A situação colonial, muito resumidamente, era a seguinte: Portugal dependia, quase exclusivamente, da exploração do Brasil para manter os luxos de sua corte. Até o final do século XVIII, a língua portuguesa não era utilizada para a comunicação, mas sim a língua geral: o nheengatu, que juntava o tronco tupi com muitas outras famílias linguísticas. O nheengatu nasceu do paradoxo existente entre os interesses coloniais e a própria resistência indígena. Considerações sobre esse paradoxo merecem ser desenvolvidas, mas para poupar um pouco mais meu fígado, deixemos para um outro texto.

A língua é um modo de perceber o mundo, de organizar sentidos, valores e lutas, obviamente num processo de dominação colonial; por isso, é a primeira a ser perseguida por meio do que ficou conhecido como “Diretório dos índios”. Por meio dele, o Marquês implementou políticas que promoveram o enfraquecimento de nossas línguas e culturas, começando pela expulsão dos jesuítas (grupo que também disputava interesses de dominação, mas por meio do ensino em língua tupi) até o incentivo de casamentos interraciais com claros interesses de assimilação e etnocídio. A ideia de que Pombal “libertou” povos indígenas da escravização baseado na ideia de civilização é uma falácia tão absurda quanto a de descobrimento. Civilização é o antônimo de liberdade. “Civilizar” é impor, adestrar. No colonialismo, nenhuma palavra que fala de liberdade expressa o sentido dela, é apenas uma palavra, como muitas outras em português, vazia e sem espírito. 

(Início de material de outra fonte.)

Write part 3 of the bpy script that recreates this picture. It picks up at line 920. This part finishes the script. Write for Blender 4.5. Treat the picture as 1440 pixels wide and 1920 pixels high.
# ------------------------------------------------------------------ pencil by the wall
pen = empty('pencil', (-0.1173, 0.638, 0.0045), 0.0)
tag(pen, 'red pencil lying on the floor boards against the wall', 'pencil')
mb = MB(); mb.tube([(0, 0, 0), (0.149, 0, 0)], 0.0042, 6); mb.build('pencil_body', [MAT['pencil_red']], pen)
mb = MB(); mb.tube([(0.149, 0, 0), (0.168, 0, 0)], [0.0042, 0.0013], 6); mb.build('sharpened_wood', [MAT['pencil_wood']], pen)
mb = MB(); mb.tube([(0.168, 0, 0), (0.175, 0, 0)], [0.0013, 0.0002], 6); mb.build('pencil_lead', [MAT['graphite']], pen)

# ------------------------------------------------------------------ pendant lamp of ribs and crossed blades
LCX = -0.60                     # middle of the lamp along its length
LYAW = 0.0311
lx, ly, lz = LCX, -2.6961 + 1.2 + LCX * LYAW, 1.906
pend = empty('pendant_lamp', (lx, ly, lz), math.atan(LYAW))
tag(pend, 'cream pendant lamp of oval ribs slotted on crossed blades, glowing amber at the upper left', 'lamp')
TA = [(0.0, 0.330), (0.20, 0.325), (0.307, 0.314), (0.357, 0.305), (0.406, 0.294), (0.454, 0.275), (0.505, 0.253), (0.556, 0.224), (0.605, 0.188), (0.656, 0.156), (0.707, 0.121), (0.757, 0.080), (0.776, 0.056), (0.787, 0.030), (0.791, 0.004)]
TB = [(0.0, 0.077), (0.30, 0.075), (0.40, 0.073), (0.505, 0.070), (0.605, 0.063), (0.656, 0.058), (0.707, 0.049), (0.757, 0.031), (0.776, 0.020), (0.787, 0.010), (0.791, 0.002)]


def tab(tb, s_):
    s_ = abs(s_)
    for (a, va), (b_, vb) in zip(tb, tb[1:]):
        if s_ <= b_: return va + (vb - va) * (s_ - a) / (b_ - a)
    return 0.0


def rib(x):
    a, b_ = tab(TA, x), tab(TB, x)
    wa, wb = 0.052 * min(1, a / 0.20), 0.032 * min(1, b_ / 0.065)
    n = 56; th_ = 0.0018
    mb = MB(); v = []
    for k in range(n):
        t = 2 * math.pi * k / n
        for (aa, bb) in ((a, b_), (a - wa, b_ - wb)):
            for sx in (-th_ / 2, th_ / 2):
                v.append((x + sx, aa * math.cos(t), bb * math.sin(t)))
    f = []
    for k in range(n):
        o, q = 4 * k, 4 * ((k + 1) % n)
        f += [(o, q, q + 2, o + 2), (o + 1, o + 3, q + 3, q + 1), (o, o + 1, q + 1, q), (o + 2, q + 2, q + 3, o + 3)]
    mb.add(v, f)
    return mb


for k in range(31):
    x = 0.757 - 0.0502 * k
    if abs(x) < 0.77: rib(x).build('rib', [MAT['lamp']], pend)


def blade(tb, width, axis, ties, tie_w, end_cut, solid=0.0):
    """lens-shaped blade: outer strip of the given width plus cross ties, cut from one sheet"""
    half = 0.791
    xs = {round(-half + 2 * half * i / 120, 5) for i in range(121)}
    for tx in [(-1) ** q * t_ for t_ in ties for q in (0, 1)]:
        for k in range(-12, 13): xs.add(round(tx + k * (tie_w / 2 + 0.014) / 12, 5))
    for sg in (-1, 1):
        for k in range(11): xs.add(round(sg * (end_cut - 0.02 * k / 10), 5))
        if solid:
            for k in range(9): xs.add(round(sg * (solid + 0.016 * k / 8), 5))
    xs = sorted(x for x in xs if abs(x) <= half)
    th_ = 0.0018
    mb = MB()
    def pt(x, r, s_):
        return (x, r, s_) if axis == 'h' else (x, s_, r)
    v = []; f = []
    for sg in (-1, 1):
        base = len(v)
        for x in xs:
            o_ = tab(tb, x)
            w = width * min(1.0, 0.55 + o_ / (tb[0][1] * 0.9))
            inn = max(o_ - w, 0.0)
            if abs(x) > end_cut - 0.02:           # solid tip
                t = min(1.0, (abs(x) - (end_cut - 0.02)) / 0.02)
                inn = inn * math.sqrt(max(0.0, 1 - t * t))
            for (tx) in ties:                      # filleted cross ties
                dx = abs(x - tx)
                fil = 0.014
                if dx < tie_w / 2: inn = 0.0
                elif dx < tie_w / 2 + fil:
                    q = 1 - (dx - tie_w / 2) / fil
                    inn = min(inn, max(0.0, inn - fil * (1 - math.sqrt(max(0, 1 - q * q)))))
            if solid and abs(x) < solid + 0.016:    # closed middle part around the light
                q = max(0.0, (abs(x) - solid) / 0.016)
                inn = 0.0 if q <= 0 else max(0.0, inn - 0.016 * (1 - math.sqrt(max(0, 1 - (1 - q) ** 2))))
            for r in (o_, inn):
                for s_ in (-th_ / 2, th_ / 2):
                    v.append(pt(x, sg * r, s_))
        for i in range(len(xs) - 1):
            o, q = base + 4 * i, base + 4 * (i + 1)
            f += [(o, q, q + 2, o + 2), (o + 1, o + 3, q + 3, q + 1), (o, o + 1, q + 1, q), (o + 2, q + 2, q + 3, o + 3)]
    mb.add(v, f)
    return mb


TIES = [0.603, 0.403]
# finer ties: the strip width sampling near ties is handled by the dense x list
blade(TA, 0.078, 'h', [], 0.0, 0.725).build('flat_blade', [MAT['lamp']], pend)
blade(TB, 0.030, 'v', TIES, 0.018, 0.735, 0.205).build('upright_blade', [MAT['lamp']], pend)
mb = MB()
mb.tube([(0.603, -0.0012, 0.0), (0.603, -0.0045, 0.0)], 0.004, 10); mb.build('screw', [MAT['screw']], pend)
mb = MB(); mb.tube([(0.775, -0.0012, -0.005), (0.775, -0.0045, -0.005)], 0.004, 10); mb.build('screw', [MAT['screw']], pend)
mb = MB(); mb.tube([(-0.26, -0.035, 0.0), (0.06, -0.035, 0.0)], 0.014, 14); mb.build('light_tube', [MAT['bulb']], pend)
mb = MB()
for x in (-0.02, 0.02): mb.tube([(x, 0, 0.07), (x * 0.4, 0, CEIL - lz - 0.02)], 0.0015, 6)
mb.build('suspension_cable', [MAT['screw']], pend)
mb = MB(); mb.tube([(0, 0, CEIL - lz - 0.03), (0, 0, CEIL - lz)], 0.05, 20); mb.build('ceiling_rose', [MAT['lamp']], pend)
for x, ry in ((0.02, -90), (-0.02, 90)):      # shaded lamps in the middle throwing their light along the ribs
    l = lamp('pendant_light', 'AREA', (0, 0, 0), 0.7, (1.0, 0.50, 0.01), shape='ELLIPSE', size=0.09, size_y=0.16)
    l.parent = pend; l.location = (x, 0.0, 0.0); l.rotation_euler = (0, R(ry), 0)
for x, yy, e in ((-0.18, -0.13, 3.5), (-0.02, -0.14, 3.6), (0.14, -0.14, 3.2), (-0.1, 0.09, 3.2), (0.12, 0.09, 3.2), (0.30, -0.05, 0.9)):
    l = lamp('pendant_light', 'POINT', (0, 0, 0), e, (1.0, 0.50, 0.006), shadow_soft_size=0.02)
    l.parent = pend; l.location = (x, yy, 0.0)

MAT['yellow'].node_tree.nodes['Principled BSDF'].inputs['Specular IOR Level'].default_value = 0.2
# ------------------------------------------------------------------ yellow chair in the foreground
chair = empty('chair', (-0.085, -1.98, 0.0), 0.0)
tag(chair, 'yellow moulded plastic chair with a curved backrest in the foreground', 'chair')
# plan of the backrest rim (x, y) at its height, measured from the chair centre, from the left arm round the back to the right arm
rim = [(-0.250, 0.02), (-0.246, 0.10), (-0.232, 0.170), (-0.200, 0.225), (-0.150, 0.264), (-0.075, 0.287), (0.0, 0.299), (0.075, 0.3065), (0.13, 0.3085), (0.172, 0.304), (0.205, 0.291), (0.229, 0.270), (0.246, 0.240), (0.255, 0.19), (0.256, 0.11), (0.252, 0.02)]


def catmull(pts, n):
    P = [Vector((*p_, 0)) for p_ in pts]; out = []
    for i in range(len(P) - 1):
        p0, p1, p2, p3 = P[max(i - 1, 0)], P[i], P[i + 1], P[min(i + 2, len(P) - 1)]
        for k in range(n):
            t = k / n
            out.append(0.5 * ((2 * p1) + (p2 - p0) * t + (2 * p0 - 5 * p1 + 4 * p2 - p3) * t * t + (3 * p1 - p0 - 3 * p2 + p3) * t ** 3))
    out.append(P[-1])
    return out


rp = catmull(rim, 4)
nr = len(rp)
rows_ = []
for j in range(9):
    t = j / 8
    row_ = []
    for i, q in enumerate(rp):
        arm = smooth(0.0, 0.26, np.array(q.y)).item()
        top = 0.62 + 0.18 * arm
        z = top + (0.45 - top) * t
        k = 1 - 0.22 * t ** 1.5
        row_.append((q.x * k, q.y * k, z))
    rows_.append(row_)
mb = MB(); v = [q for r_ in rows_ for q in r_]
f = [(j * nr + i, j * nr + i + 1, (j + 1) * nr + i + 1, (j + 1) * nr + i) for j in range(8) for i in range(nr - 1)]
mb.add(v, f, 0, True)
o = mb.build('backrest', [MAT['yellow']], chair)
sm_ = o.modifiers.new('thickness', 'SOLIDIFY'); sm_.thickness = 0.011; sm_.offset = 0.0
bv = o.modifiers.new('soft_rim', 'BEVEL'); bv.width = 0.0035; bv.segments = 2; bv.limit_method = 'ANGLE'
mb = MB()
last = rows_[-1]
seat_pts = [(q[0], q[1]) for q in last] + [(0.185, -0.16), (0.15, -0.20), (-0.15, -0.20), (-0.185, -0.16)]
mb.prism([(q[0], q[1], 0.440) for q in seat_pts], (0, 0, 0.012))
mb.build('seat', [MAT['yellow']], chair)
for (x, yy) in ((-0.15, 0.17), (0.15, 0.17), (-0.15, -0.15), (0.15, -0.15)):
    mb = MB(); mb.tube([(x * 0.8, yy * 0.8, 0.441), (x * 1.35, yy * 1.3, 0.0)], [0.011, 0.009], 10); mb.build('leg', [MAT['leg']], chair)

Nossas palavras têm espírito, cantam, dançam, oferecem alegria e abençoam. Talvez, por isso, sejam tão perseguidas. Krenak diz que “a vontade do capital é empobrecer a existência” para que operemos como robôs; nesse sentido, perseguir a autenticidade de nossa língua é nos empobrecer e, assim, tentar nos comprimir nesse modelo pré-fabricado de existência. Por aqui, gosto de saudar as pessoas na minha língua ancestral. Sei que os espíritos dessas palavras acordam e se animam. Gosto de pensar que o vocabulário alimentar e a floração das jacarandá são uma prova de que somos raízes e resistência. Eu acho que as jacarandá também florescem por vingança. Sua beleza é impossível de ignorar e todo mundo diz seu nome. Além disso, elas têm sua própria língua e suas raízes não são assimiláveis por esse solo, não coincidem sua floração com as plantas europeias. Decidem florir no seu próprio tempo, ninguém as domina.

Considerada por muitos morta, mas enraizada e viva, minha língua ancestral segue cantando e alegrando aqueles que sabem reverenciar toda a grandeza de um tronco velho.